In this sense, what luxury brands need to do is not secure one-time trust, but form repeated emotional relationships. Beyond sending the message that the brand is safe and of high quality, brands must lead consumers to accept the brand as “a world I like.” The same applies to influencer marketing. Campaigns designed to create repeated emotional experiences with a brand are likely to be more effective than campaigns that simply deliver accurate product information.
The Core of Influencer Marketing Is an “Emotional Persuasion Structure”
In MZ-generation luxury consumption, influencers are less like experts who convey product knowledge and more like figures who construct the emotional value of luxury goods through trustworthiness, authenticity, and attractiveness. The study also suggests that luxury brand companies should focus more on emotional characteristics such as trustworthiness, authenticity, and attractiveness when designing influencer marketing strategies, rather than emphasizing the delivery of knowledge about products and services.
What matters here is that “emotional characteristics” do not merely refer to superficial image management. Trustworthiness is the sense that the brand introduced by this person is reliable. Authenticity is the perception that the recommendation comes not from advertising copy, but from the influencer’s actual taste and experience. Attractiveness is not simply a matter of appearance. It refers to the extent to which the influencer’s style, attitude, lifestyle, and atmosphere stimulate the consumer’s desire. In luxury consumption, these three elements operate in a more complex way than product function.

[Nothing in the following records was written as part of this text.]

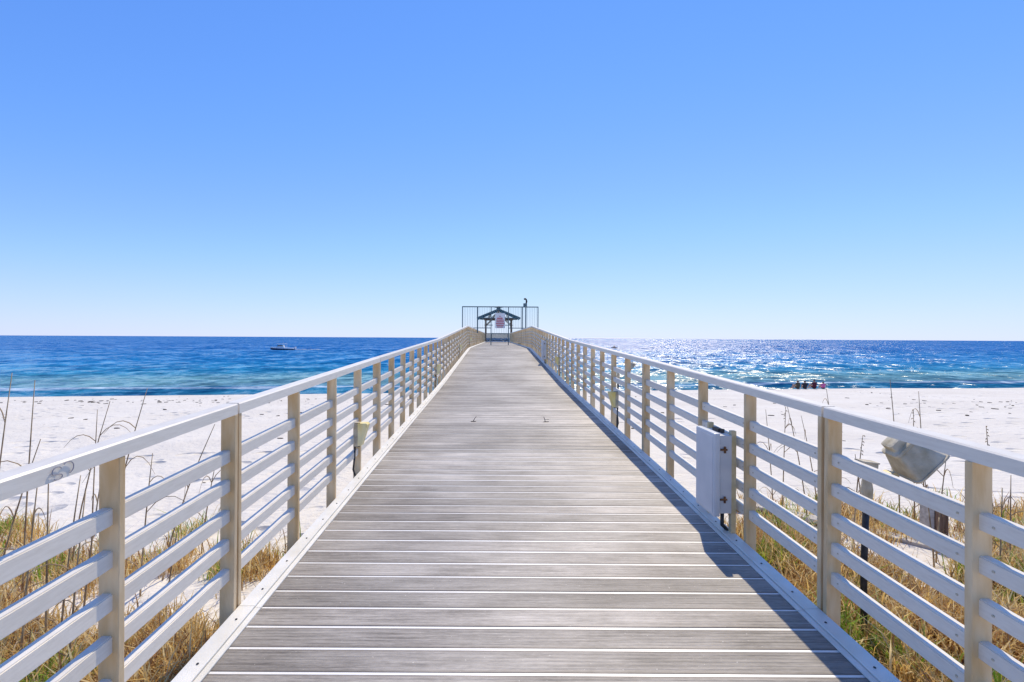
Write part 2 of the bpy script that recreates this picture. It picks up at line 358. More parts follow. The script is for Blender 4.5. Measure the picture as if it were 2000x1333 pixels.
wx = graded([(-20000, -1000, 4000), (-1000, -120, 80), (-120, -60, 4), (-60, 70, 1.0), (70, 140, 5), (140, 1000, 80), (1000, 20000, 4000)])
wy = graded([(20, 34, 3), (34, 62, .4), (62, 110, 1.2), (110, 200, 6), (200, 1000, 100), (1000, 26000, 2500)])
def sea_z(x, y):
    s = y-COAST*x; z = 0.0
    wav = 1.6*mnoise.noise((x*0.03, 5.1, 0)); amp = 0.5+0.5*mnoise.noise((x*0.045, 9.2, 0))
    d = s-(48.6+wav)
    z += 0.22*max(0.25, amp+0.25*(x < 0))*math.exp(-(d/(0.75 if d < 0 else 1.8))**2)
    d = s-(56.5+1.5*wav); z += 0.14*math.exp(-(d/1.5)**2)
    if 44 < s < 180: z += 0.10*mnoise.noise((x*0.16, s*0.3, 0.3))+0.05*mnoise.noise((x*0.5, s*0.8, 2.3))
    return z
vs = [(x, y, sea_z(x, y) if abs(x) < 140 and y < 200 else 0.0) for y in wy for x in wx]
nx = len(wx)
fs = [(j*nx+i, j*nx+i+1, (j+1)*nx+i+1, (j+1)*nx+i) for j in range(len(wy)-1) for i in range(nx-1)]
me = bpy.data.meshes.new('sea'); me.from_pydata(vs, [], fs); me.shade_smooth()
tag(ob('sea', me, M['water']), 'open blue sea with a sun glitter path reaching the horizon', None, kind='structure')

# ------------------------------------------------------------------ boardwalk
XL, XR = -1.333, 1.694                    # inner faces of the rail posts
DL, DR = -1.2195, 1.5805                  # edges of the planked deck
XC = (DL+DR)/2; DW = DR-DL
PITCH = 0.1512; Y_LINE = 2.463
Y_END = 62.0
bw = empty('boardwalk', (XC, 0, deck_z(0)), 'long grey plank boardwalk with pale edge strips running straight out to sea', 'boardwalk')
def rel(o): return Vector(o.location)

# one ribbed plank profile in (y, z), z = 0 at the walking surface
def plank_mesh():
    w = PITCH-0.0125; h = w/2; prof = [(-h+.001, -.03), (-h, -.004), (-h+.003, -.0006)]
    for k in range(5):
        c = -h+.003+(w-.006)*(k+1)/6
        prof += [(c-.0035, 0.0), (c, -.0009), (c+.0035, 0.0)]
    prof += [(h-.003, -.0006), (h, -.004), (h-.001, -.03)]
    m = MB(); m.loft([[(-DW/2, y, z) for y, z in prof], [(DW/2, y, z) for y, z in prof]], cap=True, closed=False)
    return m.mesh('plank')
PL = plank_mesh(); PL.materials.append(M['plank'])
JM = MB().box((0, 0, -.0075), (DW, .0135, .010)).mesh('joint_strip'); JM.materials.append(M['joint'])
n0 = -int((Y_LINE+2.2)/PITCH)
far = MB(); farj = MB(); cnt = 0
k = n0
while Y_LINE+(k+1)*PITCH < Y_END:
    yj = Y_LINE+k*PITCH; yc = yj+PITCH/2
    sl = math.atan(deck_slope(yc)); dz = random.uniform(-.0012, .0012)
    if cnt < 298:
        ob('plank', PL, None, bw, Vector((XC, yc, deck_z(yc)+dz))-rel(bw), (sl+random.uniform(-.003, .003), random.uniform(-.0004, .0004), 0))
        ob('joint_strip', JM, None, bw, Vector((XC, yj, deck_z(yj)))-rel(bw), (sl, 0, 0))
    else:
        far.box((0, yc, deck_z(yc)-bw.location.z-.015), (DW, PITCH-.0125, .03), Matrix.Rotation(sl, 3, 'X'))
        farj.box((0, yj, deck_z(yj)-bw.location.z-.013), (DW, .0135, .02))
    cnt += 1; k += 1
tag(far.build('far_planks', M['plank'], bw), kind='stuff'); tag(farj.build('far_joint_strips', M['joint'], bw), kind='stuff')

# post positions: pairs of posts where two rail sections meet, every four bays
BAY, GAPJ, Z1 = 0.735, 0.045, 1.670
posts = []           # (y of near face, is second of a pair)
bays = []            # (y0, y1) between posts
PD = 0.028
y = Z1-BAY*3; kk = -3
starts = [y]
posts.append(y)
while y < 58.5:
    ny = y+BAY; bays.append((y+PD, ny)); posts.append(ny)
    kk += 1
    if (kk-1) % 4 == 0:
        posts.append(ny+GAPJ); starts.append(ny+GAPJ); ny += GAPJ
    y = ny
sections = []
for i, s0 in enumerate(starts):
    e = starts[i+1]-GAPJ+PD if i+1 < len(starts) else y+PD
    if e-s0 > 0.3: sections.append((s0, e))

# edge strips, lips, screws, stringers under them
screw = MB().tube([(0, 0, 0), (0, 0, .003)], .0055, 8).mesh('screw'); screw.materials.append(M['dark'])
nscrew = 0
for (a, e) in sections:
    e2 = e+GAPJ-PD-.003
    zc = []
    for side, xi, xo in (('l', DL, XL), ('r', DR, XR)):
        sg = 1 if xo > xi else -1
        p0, p1 = Vector((0, a, deck_z(a))), Vector((0, e2, deck_z(e2)))
        def strip(name, x0, x1, top, thick, mat):
            m = MB(); xm, w = (x0+x1)/2, abs(x1-x0)
            n = 3; ys = np.linspace(a, e2, n)
            m.loft([[(xm-w/2, yy, deck_z(yy)+top-thick), (xm+w/2, yy, deck_z(yy)+top-thick), (xm+w/2, yy, deck_z(yy)+top-.002), (xm+w/2-.002, yy, deck_z(yy)+top),
                     (xm-w/2+.002, yy, deck_z(yy)+top), (xm-w/2, yy, deck_z(yy)+top-.002)] for yy in ys])
            bmesh.ops.translate(m.bm, verts=m.bm.verts, vec=-rel(bw))
            return m.build(name, mat, bw)
        strip('edge_lip', xi-sg*.004, xi+sg*.026, .009, .008, M['curb'])
        strip('edge_strip', xi+sg*.0285, xo-sg*.002, .016, .016, M['curb'])
        strip('stringer', xi+sg*.012, xo-sg*.004, -.004, .17, M['rail'])
        if a < 16:
            yy = a+0.15
            while yy < e2:
                ob('screw', screw, None, bw, Vector((xi+sg*.062, yy, deck_z(yy)+.0165))-rel(bw)); yy += PITCH*2
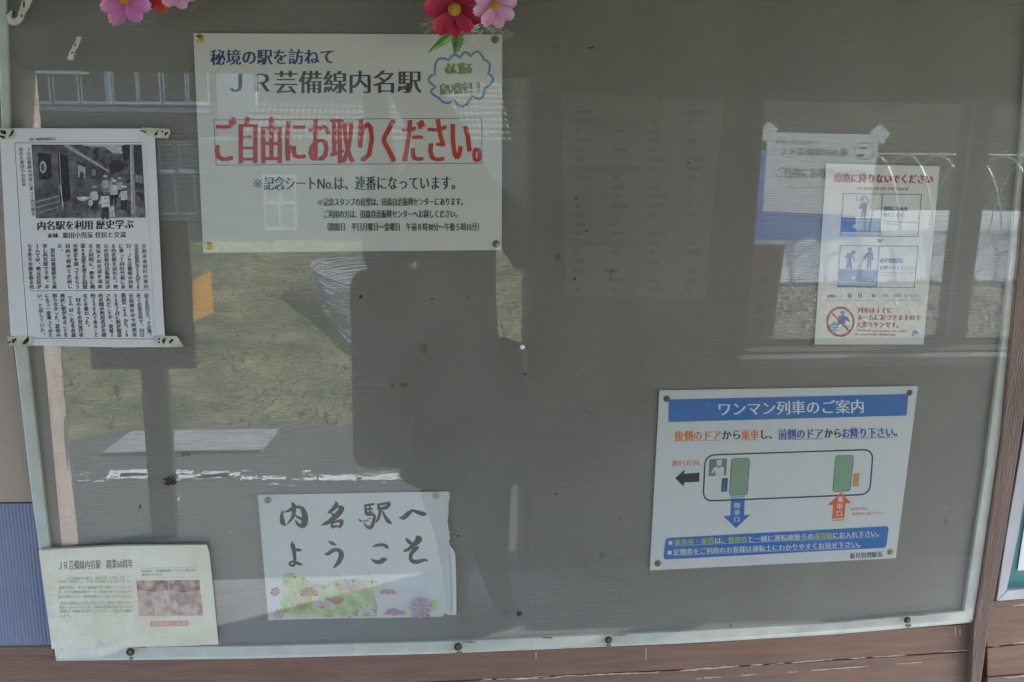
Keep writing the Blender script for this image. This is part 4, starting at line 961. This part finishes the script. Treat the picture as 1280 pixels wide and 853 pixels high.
def sprig(x, y, ang, L_, m, n=9, Y=-.03, r=.0005):
    V = []; F = []
    e = (x + L_ * math.cos(ang), y + L_ * math.sin(ang)); tube_vf([at(x, y, Y), at((x + e[0]) / 2 + 1, (y + e[1]) / 2, Y), at(*e, Y)], r, 5, V, F)
    for k in range(n):
        t = (k + 1) / n; s_ = 1 if k % 2 else -1; bx_, by_ = x + (e[0] - x) * t, y + (e[1] - y) * t; aa = ang + s_ * random.uniform(.5, 1.1); l2 = L_ * .42 * random.uniform(.6, 1.1)
        tube_vf([at(bx_, by_, Y), at(bx_ + l2 * math.cos(aa), by_ + l2 * math.sin(aa), Y - .002)], [r * .9, r * .4], 4, V, F)
    pyd('sprig', V, F, m, fol, smooth=True)
for a_ in ((545, 24, 2.7, 20, M_sprig), (542, 32, 2.4, 14, M_sprig), (533, 2, 3.2, 20, M_leaf), (520, -8, 2.2, 16, M_leaf), (604, 32, .5, 16, M_wsp), (600, 34, 2.9, 22, M_wsp), (604, 38, 2.4, 20, M_wsp), (596, 40, 3.3, 20, M_wsp), (612, 30, 1.2, 16, M_sprig), (622, 34, .9, 18, M_sprig),
           (640, 0, .2, 20, M_leaf), (636, 12, .9, 16, M_leaf), (630, 38, .5, 12, M_sprig), (600, 16, 2.0, 16, M_leaf)):
    sprig(*a_)

# ================================================================== neighbour board with teal backing
nb2 = empty('notice_board'); tag(nb2, 'teal noticeboard in an aluminium frame, only its lower corner showing', 'noticeboard')
slab('backing_board', [(1250, 746), (1284, 540), (1400, 540), (1400, 735)], .006, .03, mat('teal_board', (.07, .24, .24), .6, var=.06, vscale=8), nb2)
M_alu2 = mat('weathered_aluminium', (.45, .46, .49), .35, metal=.3, var=.15, vscale=14, stretch=(1, 1, .3))
slab('frame_rail', [(1245.5, 752), (1258, 668), (1279, 547), (1300, 400), (1312, 400), (1294, 547), (1273, 668), (1258.5, 738.5)], -.006, .02, M_alu2, nb2, bevel=.0015)
slab('frame_rail', [(1245.5, 752), (1258.5, 738.5), (1400, 726), (1400, 739)], -.0055, .02, M_alu2, nb2, bevel=.0015)
pp = slab('paper_sheet', [(1272, 713.5), (1284, 636), (1400, 630), (1400, 704)], .0035, .0042, M_paper); tag(pp, 'white sheet of paper on the teal noticeboard, mostly out of view', 'paper')

# ================================================================== MIRRORED WORLD behind the viewer (seen only as reflections)
# -- window in the facing wall
win = empty('window', (0, 0, 0)); tag(win, 'wide dark framed window of the shelter reflected in the right pane', 'window')
M_wf = mat('grey_window_frame', (.17, .175, .18), .5, var=.15, vscale=8); M_wfl = mat('pale_window_track', (.45, .47, .52), .4)
def wbar(x0, x1, z0, z1, d0=DW + .08, d1=DW + .14, m=M_wf, name='frame_bar'): return box(name, (x0, -d0, z0), (x1, -d1, z1), m, win, bevel=.003)
wbar(wl, wr, z_s, z_s + .025); wbar(wl, wr, z_t - .03, z_t)
wbar(wl, wl + .02, z_s + .025, z_t - .03); wbar(wr - .02, wr, z_s + .025, z_t - .03)
m0, m1 = mir(1179, 400, DW + .09).x, mir(1208, 400, DW + .09).x
wbar(m0, m1, z_s + .025, z_t - .03, DW + .085, DW + .148); wbar(m0 + .004, m0 + .014, z_s + .025, z_t - .03, DW + .075, DW + .0845, M_wfl, 'pull_strip')
box('sill', (wl - .04, -DW + .06, z_s - .04), (wr + .04, -DW - .001, z_s - .008), mat('window_sill_paint', (.30, .29, .27), .4), win, bevel=.004)
gp = pane_mat('window_glass', .01, .004)
box('pane', (wl + .02, -DW - .130, z_s + .025), (m0, -DW - .134, z_t - .03), gp, win); box('pane', (m1, -DW - .130, z_s + .025), (wr - .02, -DW - .134, z_t - .03), gp, win)
# -- small poster taped on that window, print showing through
sp = empty('small_poster'); tag(sp, 'faint small poster held by tape on the reflected window beside the track warning poster', 'poster')
DS = DW + .126
def mslab(name, pts, D, th, m, parent=None):
    f = [mir(x, y, D) for x, y in pts]; b = [p - Vector((0, th, 0)) for p in f]
    V, F = prism(f, b); o = pyd(name, V, F, m, parent); fixn(o); return o
M_thin = mat('thin_backlit_paper', (.72, .72, .71), .8)
see_light(M_thin, (.97, .98, .98), .95)
mslab('sheet', [(958, 165), (1098, 168), (1084, 270), (952, 264)], DS, .0004, M_thin, sp)
for pts in (((960, 152), (971, 161), (957, 177), (950, 174), (950, 161)), ((1098, 154), (1111, 166), (1102, 181), (1086, 165))): mslab('tape', pts, DS - .0012, .0006, M_thin, sp)
def PR(x, y): return (940 + x * .14073, 150 + y * .14073)
P = Print(0, D=DS - .0006)
GY = (.16, .17, .18)
P.text('秘境の駅を訪ねて', PR(196, 193), PR(582, 200), 6.2, (.12, .17, .26), .06, 2); P.text('ＪＲ芸備線内名駅', PR(245, 280), PR(850, 290), 10, GY, .06, 3)
P.text('ご自由にお取りください。', PR(196, 470), PR(1075, 480), 15, (.42, .30, .22), .05, 2); P.text('※記念シートNo.は、連番になっています。', PR(290, 600), PR(900, 608), 5, GY, .0)
P.build('lettering', sp)
P = Print(0, D=DS - .0006); _c = PR(985, 275); P.ring([(_c[0] + (12.4 + .7 * math.sin(k * 2.1)) * math.cos(k * math.pi / 18), _c[1] + 10.6 * math.sin(k * math.pi / 18)) for k in range(36)], 1.0, (.22, .34, .38)); P.disc(*PR(975, 245), 5, (.22, .30, .2), 1.8); P.disc(*PR(955, 315), 4.5, (.22, .30, .2), 1.8)
P.build('cloud_mark', sp)
# -- brown no smoking sign inside the window
ns = empty('no_smoking_sign'); tag(ns, 'brown upright sign with red ring symbol in the reflected window corner', 'sign')
M_bsg = mat('brown_sign_board', (.36, .23, .17), .6, var=.1, vscale=8); see_light(M_bsg, (.45, .33, .26), .6)
mslab('board', [(939, 305), (979, 306), (964, 428), (930, 428)], DW + .112, .01, M_bsg, ns)
P = Print(0, D=DW + .1115)
ccn = [(957 + 11.5 * math.cos(2 * math.pi * k / 24), 322 + 12 * math.sin(2 * math.pi * k / 24)) for k in range(24)]
P.ring(ccn, 1.8, (.5, .06, .04)); P.ring([(948, 314), (965, 331)], 1.6, (.5, .06, .04), closed=False); P.poly([(949, 325), (966, 325), (966, 328), (949, 328)], (.2, .1, .08))
for k, ch in enumerate('構内禁煙'):
    V_, F_ = glyphs(ch); cx_, cy_ = 953 - k * 2.2, 350 + k * 18
    P.add([(cx_ - (x - .5) * 14, cy_ - (y - .38) * 15) for x, y in V_], F_, (.10, .06, .05), P.step())
    P.add([(cx_ - (x - .56) * 14, cy_ - (y - .38) * 15) for x, y in V_], F_, (.10, .06, .05), P.step())
P.build('symbol_and_lettering', ns)
# -- timetable on the inner wall, very faint
tt = empty('timetable'); tag(tt, 'very faint dark timetable sheet reflected between the seam and the window', 'timetable')
mslab('sheet', [(700, 118), (905, 121), (880, 372), (706, 370)], DW - .012, .002, mat('dull_timetable_paper', (.42, .41, .38), .7), tt)
P = Print(0, D=DW - .0125); random.seed(8)
TD = (.10, .09, .08)
P.text('内名駅時刻表', (822, 122), (902, 124), 8, TD, .1, 3)
for r_ in range(20):
    y = 138 + r_ * 11.6
    for c_ in range(4):
        if random.random() < .2: continue
        x = 718 + c_ * 47 + (-.03 * r_ * 4); wd_ = random.uniform(6, 22)
        P.poly([(x, y), (x + wd_, y + .1), (x + wd_ - .3, y + 5.5), (x - .3, y + 5.4)], TD)
for y in (148, 206, 298): P.poly([(712, y), (800, y + 1), (799, y + 11), (711, y + 10)], (.20, .19, .17))
P.build('timetable_rows', tt)['kind'] = 'stuff'

# -- vegetable tunnels
tun = empty('tunnel_greenhouse'); tag(tun, 'low plastic tunnel with bare hoops and a blue cover, reflected in the right pane', 'greenhouse')
D0, D1, HT = 7.0, 8.3, 1.0
xa, xb = mir(905, 330, D0).x, mir(1400, 330, D0).x
M_hoop = mat('pale_steel_hoop', (.7, .7, .7), .4); M_plast = mat('milky_plastic_film', (.55, .58, .63), .35, var=.15, vscale=2.5, bump=.5, bscale=4, coat=.5); M_btarp = mat('blue_tarpaulin', (.16, .28, .62), .4, var=.2, vscale=3, bump=.5, bscale=6, coat=.4)
see_light(M_plast, (.90, .93, .98), .8); see_light(M_btarp, (.30, .52, 1.0), .8)
def hp(x, a): return Vector((x, -((D0 + D1) / 2 - (D1 - D0) / 2 * math.cos(a)), HT * math.sin(a) ** .9 if math.sin(a) > 0 else 0))
nh = int((xb - xa) / .30)
V0, F0 = tube_vf([hp(0, math.pi * k / 16) for k in range(17)], .0075, 5); hm = bpy.data.meshes.new('hoop'); hm.from_pydata([tuple(v) for v in V0], [], F0); hm.update(); hm.materials.append(M_hoop)
for k in range(nh + 1):
    o = bpy.data.objects.new('hoop', hm); col.objects.link(o); o.parent = tun; o.location = (xa + k * .30, 0, 0)
tube('ridge_pole', [(xa, -(D0 + D1) / 2, HT + .008), (xb, -(D0 + D1) / 2, HT + .008)], .008, M_hoop, tun, 6)
def film(name, x0, x1, a0, a1, m, off, nx_=40):
    V = []; F = []; na = 10
    for i in range(nx_ + 1):
        x = x0 + (x1 - x0) * i / nx_
        for j in range(na + 1):
            p = hp(x, a0 + (a1 - a0) * j / na); q = off + .012 * noise.noise(Vector((x * 3, j * .5, 2))); c_ = Vector((x, -(D0 + D1) / 2, 0)); V.append(p + (p - c_).normalized() * q)
    for i in range(nx_):
        for j in range(na): a = i * (na + 1) + j; F.append((a, a + 1, a + na + 2, a + na + 1))
    return pyd(name, V, F, m, tun, smooth=True)
a38 = math.asin((.42 / HT) ** (1 / .9))
film('side_film', xa, xb, .0, a38, M_plast, .014); film('rear_film', xa, xb, math.pi - a38, math.pi, M_plast, .014)
xt = mir(1035, 280, 7.6).x
film('blue_cover', xa, xt, a38 - .08, math.pi - a38, M_btarp, .03)
# -- signpost outside the doorway
sg = empty('signpost'); tag(sg, 'dark back of a signboard on a post, reflected beside the newspaper cutting', 'signpost')
DSg = 2.35
pL, pR = mir(183, 560, DSg), mir(215, 560, DSg)
M_sgn = mat('dark_sign_back', (.035, .035, .035), .7)
box('post', (pL.x, -DSg, 0), (pR.x, -DSg - .06, 1.25), M_sgn, sg, bevel=.004)
q0, q1 = mir(100, 275, DSg - .03), mir(246, 460, DSg - .03)
box('board', (q0.x, -DSg + .03, q1.z), (q1.x, -DSg - .0005, q0.z), M_sgn, sg, bevel=.003)
M_or = mat('orange_panel', (.95, .58, .14), .5)
see_light(M_or, (1.0, .72, .25), .95)
o_ = mslab('orange_panel', [(241, 350), (264, 338), (267, 390), (242, 403)], DSg - .035, .004, M_or, sg)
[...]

Put differently, influencer marketing for luxury goods aimed at the MZ generation is not a process of persuading consumers that “this product is good.” It is a process of making them imagine “what kind of person I become when I choose this product.” Consumers do not use influencers merely to check product specifications. Instead, they pre-experience the possible self-image in which the product may be placed. This is precisely why luxury brands use influencers. Influencers act as mediators who translate the meaning of a brand into scenes of everyday life.